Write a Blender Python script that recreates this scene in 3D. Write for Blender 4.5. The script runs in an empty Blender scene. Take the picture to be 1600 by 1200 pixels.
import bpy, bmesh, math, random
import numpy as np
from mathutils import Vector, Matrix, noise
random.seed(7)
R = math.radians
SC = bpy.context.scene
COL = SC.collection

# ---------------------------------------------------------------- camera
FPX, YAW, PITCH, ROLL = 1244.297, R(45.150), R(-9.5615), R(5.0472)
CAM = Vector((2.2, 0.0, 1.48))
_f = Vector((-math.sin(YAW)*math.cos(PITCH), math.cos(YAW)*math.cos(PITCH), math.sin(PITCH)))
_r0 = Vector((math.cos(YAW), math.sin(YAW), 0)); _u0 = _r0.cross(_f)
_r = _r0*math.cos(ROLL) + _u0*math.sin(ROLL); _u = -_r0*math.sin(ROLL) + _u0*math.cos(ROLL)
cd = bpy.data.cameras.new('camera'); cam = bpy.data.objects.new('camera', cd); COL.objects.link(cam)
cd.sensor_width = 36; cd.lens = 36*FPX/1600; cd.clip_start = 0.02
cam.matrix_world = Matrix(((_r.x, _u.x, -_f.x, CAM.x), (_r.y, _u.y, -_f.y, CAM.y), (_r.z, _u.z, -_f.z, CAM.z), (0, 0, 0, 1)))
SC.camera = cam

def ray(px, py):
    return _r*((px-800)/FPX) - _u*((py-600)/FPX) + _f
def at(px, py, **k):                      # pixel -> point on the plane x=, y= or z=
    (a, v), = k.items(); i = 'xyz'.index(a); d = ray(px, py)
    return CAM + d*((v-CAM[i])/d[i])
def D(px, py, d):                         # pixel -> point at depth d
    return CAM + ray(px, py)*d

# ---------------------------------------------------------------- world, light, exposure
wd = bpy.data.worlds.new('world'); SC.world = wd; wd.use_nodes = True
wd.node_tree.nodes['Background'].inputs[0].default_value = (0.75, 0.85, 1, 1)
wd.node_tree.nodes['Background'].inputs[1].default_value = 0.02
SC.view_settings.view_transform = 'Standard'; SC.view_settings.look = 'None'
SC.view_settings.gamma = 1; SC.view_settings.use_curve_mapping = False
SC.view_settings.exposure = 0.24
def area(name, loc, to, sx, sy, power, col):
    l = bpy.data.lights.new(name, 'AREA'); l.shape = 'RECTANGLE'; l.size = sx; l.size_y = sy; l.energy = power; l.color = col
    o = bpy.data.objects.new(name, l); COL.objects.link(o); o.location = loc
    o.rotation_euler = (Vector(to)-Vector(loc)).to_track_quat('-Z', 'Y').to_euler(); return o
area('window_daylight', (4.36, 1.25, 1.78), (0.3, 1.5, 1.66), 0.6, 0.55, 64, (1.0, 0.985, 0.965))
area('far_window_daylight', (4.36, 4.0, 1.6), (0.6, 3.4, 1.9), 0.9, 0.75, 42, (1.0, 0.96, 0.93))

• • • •

## What to do
Return exactly, please, the lines of the material from the first one down to and including the line where "COL = SC.collection" appears.

## Full response
Write a Blender Python script that recreates this scene in 3D. Write for Blender 4.5. The script runs in an empty Blender scene. Take the picture to be 1600 by 1200 pixels.
import bpy, bmesh, math, random
import numpy as np
from mathutils import Vector, Matrix, noise
random.seed(7)
R = math.radians
SC = bpy.context.scene
COL = SC.collection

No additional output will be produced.